[Scripts that build scenes]
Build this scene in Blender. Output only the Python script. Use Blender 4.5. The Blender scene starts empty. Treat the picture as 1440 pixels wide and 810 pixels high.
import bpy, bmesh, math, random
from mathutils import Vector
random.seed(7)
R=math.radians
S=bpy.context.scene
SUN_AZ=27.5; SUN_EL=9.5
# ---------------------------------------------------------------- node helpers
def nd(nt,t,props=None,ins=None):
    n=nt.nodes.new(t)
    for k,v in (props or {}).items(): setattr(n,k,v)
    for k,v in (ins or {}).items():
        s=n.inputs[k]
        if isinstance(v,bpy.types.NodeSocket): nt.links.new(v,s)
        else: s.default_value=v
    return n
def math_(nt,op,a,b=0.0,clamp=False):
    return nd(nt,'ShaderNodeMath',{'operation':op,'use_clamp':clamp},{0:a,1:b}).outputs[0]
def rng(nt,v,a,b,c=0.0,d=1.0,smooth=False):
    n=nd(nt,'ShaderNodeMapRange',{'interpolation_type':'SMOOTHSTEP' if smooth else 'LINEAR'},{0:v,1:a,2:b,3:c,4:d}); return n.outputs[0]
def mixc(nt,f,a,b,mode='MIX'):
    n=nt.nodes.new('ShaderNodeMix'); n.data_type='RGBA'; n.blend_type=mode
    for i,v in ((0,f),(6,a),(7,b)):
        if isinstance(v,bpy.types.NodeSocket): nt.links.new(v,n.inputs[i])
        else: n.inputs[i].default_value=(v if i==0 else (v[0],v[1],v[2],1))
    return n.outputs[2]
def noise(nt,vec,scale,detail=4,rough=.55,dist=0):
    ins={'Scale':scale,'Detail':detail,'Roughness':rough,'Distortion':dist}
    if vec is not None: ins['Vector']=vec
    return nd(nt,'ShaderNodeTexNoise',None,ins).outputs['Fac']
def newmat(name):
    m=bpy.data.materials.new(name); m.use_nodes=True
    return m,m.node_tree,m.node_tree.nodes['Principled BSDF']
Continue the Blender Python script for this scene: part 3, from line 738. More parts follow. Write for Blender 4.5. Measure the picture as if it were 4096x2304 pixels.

EXERCISE OBJECTIVE
Repeat the data in its entirety, character for character.

WRITTEN SOLUTION
Build this scene in Blender. Output only the Python script. Use Blender 4.5. The Blender scene starts empty. Treat the picture as 1440 pixels wide and 810 pixels high.
import bpy, bmesh, math, random
from mathutils import Vector
random.seed(7)
R=math.radians
S=bpy.context.scene
SUN_AZ=27.5; SUN_EL=9.5
# ---------------------------------------------------------------- node helpers
def nd(nt,t,props=None,ins=None):
    n=nt.nodes.new(t)
    for k,v in (props or {}).items(): setattr(n,k,v)
    for k,v in (ins or {}).items():
        s=n.inputs[k]
        if isinstance(v,bpy.types.NodeSocket): nt.links.new(v,s)
        else: s.default_value=v
    return n
def math_(nt,op,a,b=0.0,clamp=False):
    return nd(nt,'ShaderNodeMath',{'operation':op,'use_clamp':clamp},{0:a,1:b}).outputs[0]
def rng(nt,v,a,b,c=0.0,d=1.0,smooth=False):
    n=nd(nt,'ShaderNodeMapRange',{'interpolation_type':'SMOOTHSTEP' if smooth else 'LINEAR'},{0:v,1:a,2:b,3:c,4:d}); return n.outputs[0]
def mixc(nt,f,a,b,mode='MIX'):
    n=nt.nodes.new('ShaderNodeMix'); n.data_type='RGBA'; n.blend_type=mode
    for i,v in ((0,f),(6,a),(7,b)):
        if isinstance(v,bpy.types.NodeSocket): nt.links.new(v,n.inputs[i])
        else: n.inputs[i].default_value=(v if i==0 else (v[0],v[1],v[2],1))
    return n.outputs[2]
def noise(nt,vec,scale,detail=4,rough=.55,dist=0):
    ins={'Scale':scale,'Detail':detail,'Roughness':rough,'Distortion':dist}
    if vec is not None: ins['Vector']=vec
    return nd(nt,'ShaderNodeTexNoise',None,ins).outputs['Fac']
def newmat(name):
    m=bpy.data.materials.new(name); m.use_nodes=True
    return m,m.node_tree,m.node_tree.nodes['Principled BSDF']
Continue the Blender Python script for this scene: part 3, from line 738. More parts follow. Write for Blender 4.5. Measure the picture as if it were 4096x2304 pixels.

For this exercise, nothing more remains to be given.